Choosing or Changing a Major

Many students begin college with many interests and no chosen major. Other students know exactly what they are passionate about and want to study. Then, during their first semester or first year at BYU, they get a worse grade than they thought they had earned, one that dashes their confidence. Sometimes students just need gentle reassurance from a parent or mentor that they are good at what they are studying, even if they did get a lower grade on that last assignment. Other times, they need to be reassured it is ok to change their mind and major to study something that is better suited to their interests and strengths. Choosing a direction in college can be difficult, and it can be a long process with many twists and turns. BYU has academic advisement centers to help your student choose or change their major. These centers are staffed by academic advisors who answer questions and connect students with the resources they need to move forward and be successful. Academic advisors can help your student understand the goals and requirements of a specific major and help them understand what sort of career a certain major would be prepared to pursue after graduation.

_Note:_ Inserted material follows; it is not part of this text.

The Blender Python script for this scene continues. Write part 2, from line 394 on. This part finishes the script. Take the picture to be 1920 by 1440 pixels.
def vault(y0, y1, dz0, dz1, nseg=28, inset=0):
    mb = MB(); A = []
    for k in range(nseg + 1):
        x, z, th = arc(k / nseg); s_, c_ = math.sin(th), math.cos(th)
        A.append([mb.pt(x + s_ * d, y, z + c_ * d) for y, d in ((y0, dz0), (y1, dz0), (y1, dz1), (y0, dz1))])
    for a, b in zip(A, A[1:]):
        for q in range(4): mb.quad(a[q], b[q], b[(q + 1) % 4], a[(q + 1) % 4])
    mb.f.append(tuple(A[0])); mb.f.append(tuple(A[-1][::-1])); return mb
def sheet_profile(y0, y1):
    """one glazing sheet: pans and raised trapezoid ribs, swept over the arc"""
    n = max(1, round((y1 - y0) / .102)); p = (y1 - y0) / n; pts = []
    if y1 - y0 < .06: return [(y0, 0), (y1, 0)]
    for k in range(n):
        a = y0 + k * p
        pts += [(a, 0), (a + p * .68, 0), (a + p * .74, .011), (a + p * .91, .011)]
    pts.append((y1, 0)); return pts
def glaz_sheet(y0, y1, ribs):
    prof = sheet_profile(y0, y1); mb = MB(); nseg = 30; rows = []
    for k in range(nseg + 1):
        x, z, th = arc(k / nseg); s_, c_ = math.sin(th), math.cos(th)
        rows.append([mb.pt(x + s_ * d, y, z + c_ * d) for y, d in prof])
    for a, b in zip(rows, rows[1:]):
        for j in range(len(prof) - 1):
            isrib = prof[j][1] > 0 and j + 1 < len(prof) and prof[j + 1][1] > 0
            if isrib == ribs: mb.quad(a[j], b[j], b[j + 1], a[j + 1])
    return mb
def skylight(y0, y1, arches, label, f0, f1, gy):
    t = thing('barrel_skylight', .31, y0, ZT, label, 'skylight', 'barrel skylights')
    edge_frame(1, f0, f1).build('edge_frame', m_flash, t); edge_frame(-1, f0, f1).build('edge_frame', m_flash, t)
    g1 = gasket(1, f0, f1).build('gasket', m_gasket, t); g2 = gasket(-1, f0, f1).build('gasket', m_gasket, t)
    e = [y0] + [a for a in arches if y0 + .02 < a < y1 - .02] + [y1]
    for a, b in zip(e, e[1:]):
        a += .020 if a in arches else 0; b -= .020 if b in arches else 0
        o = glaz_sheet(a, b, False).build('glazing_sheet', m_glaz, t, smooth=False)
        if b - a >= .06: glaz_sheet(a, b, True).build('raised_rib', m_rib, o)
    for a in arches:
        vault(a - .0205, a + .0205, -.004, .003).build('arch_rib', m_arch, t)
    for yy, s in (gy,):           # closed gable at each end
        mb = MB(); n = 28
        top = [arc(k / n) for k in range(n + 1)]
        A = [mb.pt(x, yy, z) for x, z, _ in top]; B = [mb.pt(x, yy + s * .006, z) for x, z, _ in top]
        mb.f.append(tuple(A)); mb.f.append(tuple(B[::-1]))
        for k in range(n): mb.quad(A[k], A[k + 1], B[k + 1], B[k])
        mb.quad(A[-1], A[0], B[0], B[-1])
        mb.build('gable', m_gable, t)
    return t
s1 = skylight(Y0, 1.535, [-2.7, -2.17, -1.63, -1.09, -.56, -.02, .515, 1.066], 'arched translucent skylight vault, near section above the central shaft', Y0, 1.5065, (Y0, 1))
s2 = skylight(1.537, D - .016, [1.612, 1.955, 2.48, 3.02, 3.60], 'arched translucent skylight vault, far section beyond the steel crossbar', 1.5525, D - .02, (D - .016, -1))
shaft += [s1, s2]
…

You can find the list of all majors and their associated colleges in our undergraduate catalog located here. In addition, there is an online list of steps for choosing a major which students can review.

Academic Advisement Centers FAQ

What is the difference between the different colleges' advisement centers and the "University Advisement Center"?

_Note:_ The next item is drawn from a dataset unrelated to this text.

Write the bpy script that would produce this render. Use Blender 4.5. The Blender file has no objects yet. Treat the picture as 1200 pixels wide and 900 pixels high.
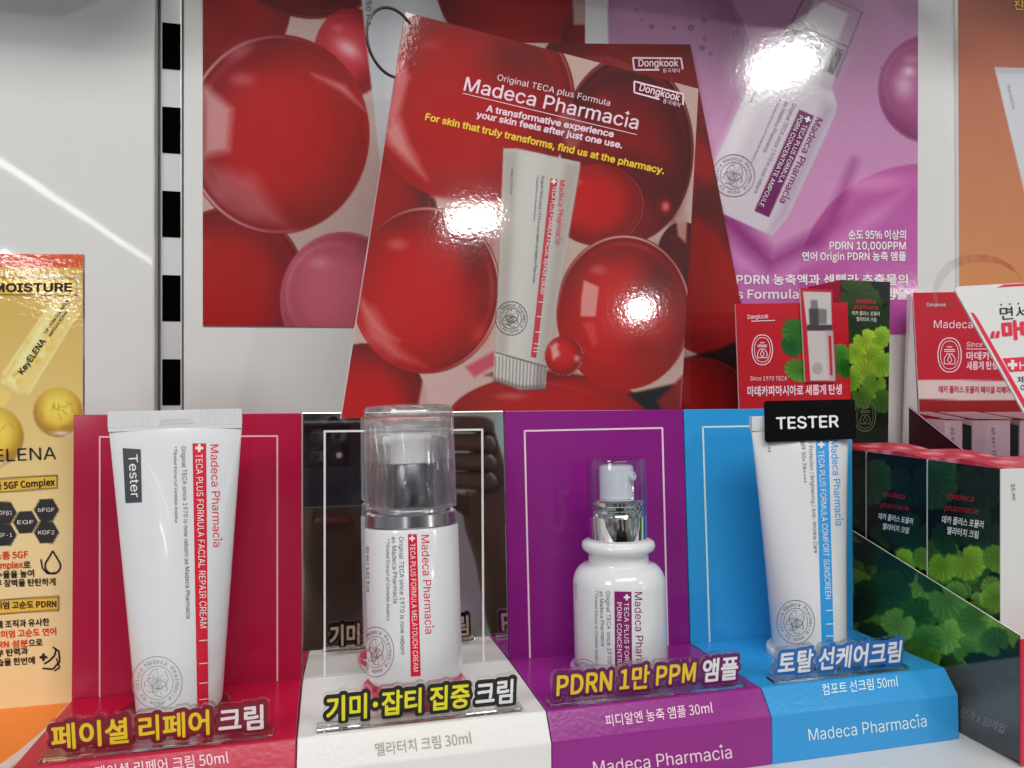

  • The University Advisement Center is the college advisement center for open major students. The primary purpose of this center is to help students choose beneficial and appropriate majors that match with their strengths, interests, and future career goals.
  • The college advisement centers helps students who have chosen a specific major or minor within their college.Their primary purpose is to help students create a plan of what classes to take when, to figure out how to apply for graduation, to spread information about jobs and careers open to that group of majors.

What sort of questions can the advisement centers answer?

  • I’m interested in pursuing this career in ____________. What majors or minors would prepare me to work in this field?
  • I’m not sure what I want to study. How do I choose a major that fits my interests and strengths?
  • I’m interested in everything. Help!
  • What are the requirements for ___________ major?
  • How do I apply for graduation?

What does "Limited Enrollment Program" mean? How does it affect my student?

  • A major with limited enrollment means they only accept students by application.
  • The process can be extensive, as some require portfolios and resumes with their applications.
  • Make sure your student becomes familiar with the prerequisite courses required for these majors several semesters before they plan to apply.
  • When applying, your student should have a backup plan in case they are not accepted.